El problema conceptual, para poder si quiera empezar a hacer una “crónica” de una ceremonia de El Perrodiablo, es básicamente la dificultad de expresar con palabras algo que se expresa por sí solo. Con la actitud de mil toros que van al frente sin pensarla y presentan esa indecencia, esa incorrección necesaria para que la ceremonia sea un hermoso enchastre de hipster heavys hippies enredados en la misma bola de rock. El perrodiablo “no califica”, no encaja (por suerte) en ninguna casilla específica fuera de la generalidad rock y allí en esa marea se distinguen, salen impecables, únicos y caen siempre parados, siempre innovándose y siempre con la misma cruda esencia que los signa desde las madrugadas de Zaguán Sur hasta estas tardes de Club V en las que la entrada es gratis y en las que te vas siempre con algo (corriente en el cuerpo, cerveza en el pelo, ganas de romper todo y muchísimos etcéteras más bien personales). Ambos lugares lúgubres antros, oscuros, pegajosas cavernas que nos oscurecen más que la noche porteña per se y en los que uno se siente como en casa.
Pero El Perrodiablo es indomable y cucha no tiene; oriundos de La Plata se sienten a gusto cuando se enchufan a los amplificadores y arrancan para no parar más, en donde sea: Pasaron por la TV pública, le mostraron el culo a Makena, tocaron en varias radios y se codearon con “los otros” en el Cosquín Rock, dejando bien en claro que ningún escenario les quedará chico. Quizás el Club V es el más repetido de las últimas ceremonias y ¿qué más democratizante para las almas que una entrada gratis por Villa Crespo para salir inundados de rock? Si bien el “Doma” aprovecha los intervalos entre tema y tema para con humor auto referirse como un burgués, es evidente el compromiso que la banda tiene para con el (su) público.
Así alrededor de las 23 del 20 de abril los parlantes estallan, la gente se enciende y ese enredo de rock empieza a fluir, chocarse, atomizarse, juntarse, tirarse birra encima y poguear, siempre poguear. Esa mezcla del bajo de Fran y la bata de Joseph que te hacen mover los pies como si el suelo quemara; las guitarras de Chaume y Lea que se funden y echan humo (se les debe cortar una cuerda promedio por recital, de mínima: situación espléndida para que el Doma los ponga en aprietos y haga una suerte de stand up más que gracioso; mencione a Perón o a Macri y/o comente los imparables proyectos del grupo). Y claro, el portavoz de semejante proyecto es quizás el mejor frontman que este humilde escritor haya visto alguna vez (a la par de Iggy, Mick, Eddie..) El Doma te canta la justa, baila como un New York Doll, monta un show fálico con su micrófono, te muestra el orto arriba de la barra y manda la norma a cagar con solo moverse. Baja del escenario, corre, te deja el micrófono, te pega, te exorciza. Esa tiene que ser la palabra, exorcismo; cual pastor brasilero va gritando invitado por invitado (a su ceremonia), toma con la justa violencia la cabeza de uno al azar y frente contra frente le clava los endemoniados ojos blancos mientras le grita que pensaban que era un juego y ahora nadie se está riendo, o que hay cosas que no se explican.

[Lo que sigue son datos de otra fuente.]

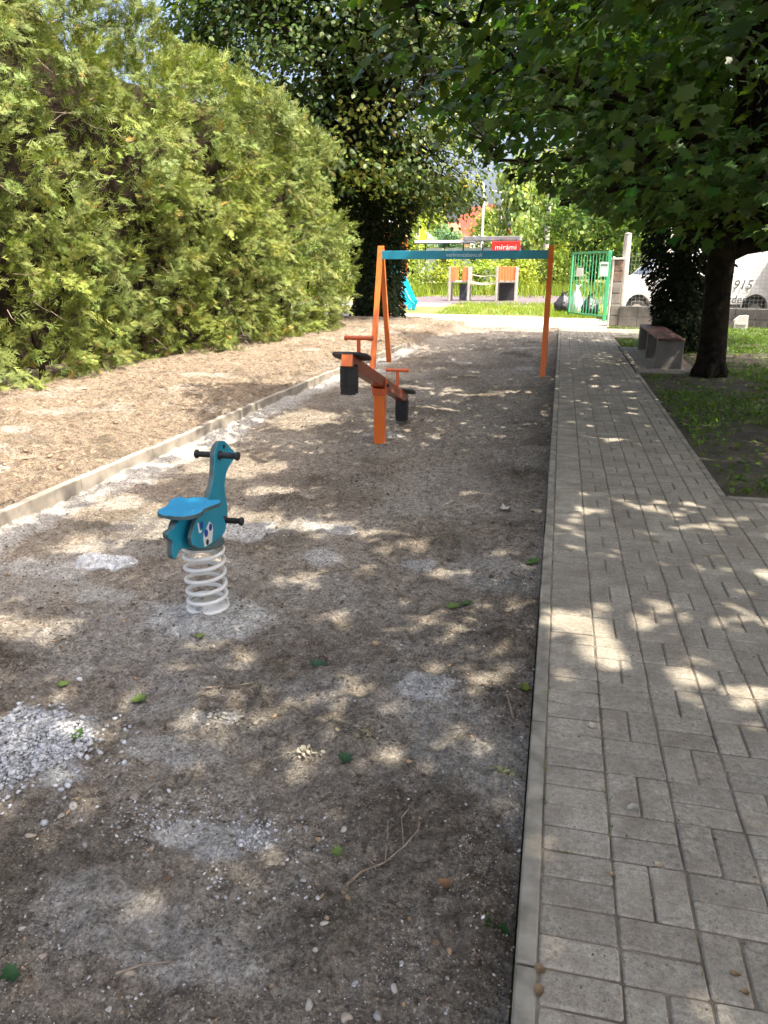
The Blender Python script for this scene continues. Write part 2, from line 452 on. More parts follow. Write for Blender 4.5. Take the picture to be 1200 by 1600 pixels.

Mechando repertorio antiguo (alguna canción de orgía políticamente correcta se mete en el recital) pasando por clásicos y covers sin pies ni cabeza donde la banda demuestra también su pragmatismo (Los Redondos, Babasónicos, Ratones Paranoicos) y metiendo temas de su última producción (La otra dimensión, de lo mejor del 2017), El Perro va recorriéndonos y dejándonos su marca, su pis diabólico. La última canción se llama “Fito Páez” y refleja claramente la esencia cruda de la banda: Te gritan en la cara que no son la banda de sonido para festejar a tus amigos, y que la pose no es actitud. En este tiempo, gente de Central Eléctrica Discos prepara un rockumental en el que se podrá apreciar la actualidad del Perro (grabado de disco, intimidades) y se podrá tener un fiel material del vivo de la banda para verla por cualquier formato. Pero después de todas estas líneas ¿te vas a seguir perdiendo La ceremonia in situ?